The irony is that I got banned out of innumerable threads for saying things that are in this article. In fact, to this day there are people who will claim that any statement that suggested 4e took design hints from World of Warcraft is blatant nonsense and such statements have ulterior motives.
There's a difference between designing a TTRPG to be accessible to potential crossover fans from MMO RPGs (or CRPGs or CCGs, for that matter), and designing a 'tabletop MMO.' And, frankly, as MMOs /are/ still RPGs, even that's not as bad as the actual claims people had push back against: that 4e somehow "wasn't an RPG."
But, it was ultimately a fool's errand, I suppose. The path just hasn't ever been mainstream > MMO > TT, it was never going to become 'all paths lead to D&D.' Probably there's a lot more TT > CRPG > MMO than the reverse. You discover TTRPGs, your group breaks up (or you never can find one in the first place), so you turn to a CRPG based on it, then MMOs when they come out. If you're an MMO fan, and your MMO goes bust, there'll be another one along soon, if your guild breaks up, there are others forming all the time. TT is just less convenient to pull together.
It'd've been great to bring in more new players from anywhere - MMO, CCG, or direct from the mainstream, since D&D has the name recognition - but that had to be tempered with remaining acceptable to the existing hard core, and I guess there just wasn't enough appeasement on that end.
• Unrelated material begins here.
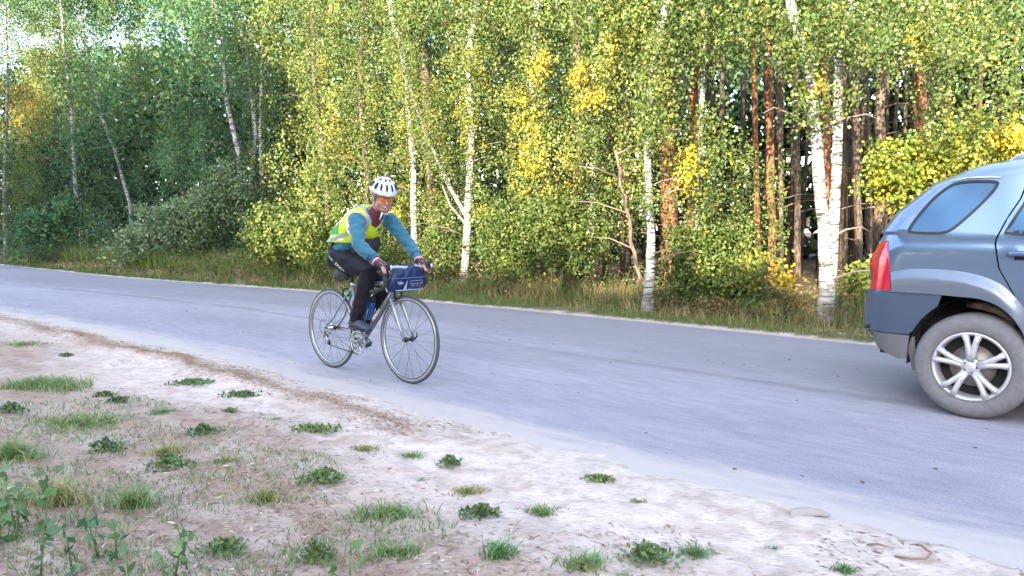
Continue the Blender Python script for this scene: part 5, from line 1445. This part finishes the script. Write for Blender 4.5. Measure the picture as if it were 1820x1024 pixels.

I was in fact actually happy with what I perceived as some of the goals of the design. It was only later that people took up my comments about how the design was taking cues from World of Warcraft as a sign that the new design was "too video gamey" or that the design was taking queues from how the MtG team had cleaned up the rules in 6e to make them more machine readable "too much like a board game".
Nod. There's legitimate observations, and then there's h4ters running with 'em and making them out to be something they're not. (I expect there will be folks quoting the article as 'Proof 4e was never an RPG!')
My core complaint against the design as it actually emerged is buried innocuously in the article at the point I stopped reading: "Ideally, it would help DMs enough to make running a bad game nearly impossible." That idea was the one really bad idea that I feel undermined all the other ones.
It doesn't seem, on the face of it, to be a frightful idea: Make the game easier to run, so that when a new group does form spontaneously, the novice DM won't accidentally deliver a horrible first experience and knock himself and half-a-dozen friends out of the hobby for good.
It does seem overly ambitious: "Easier to Run" would've been plenty, considering how challenging DMing has always been.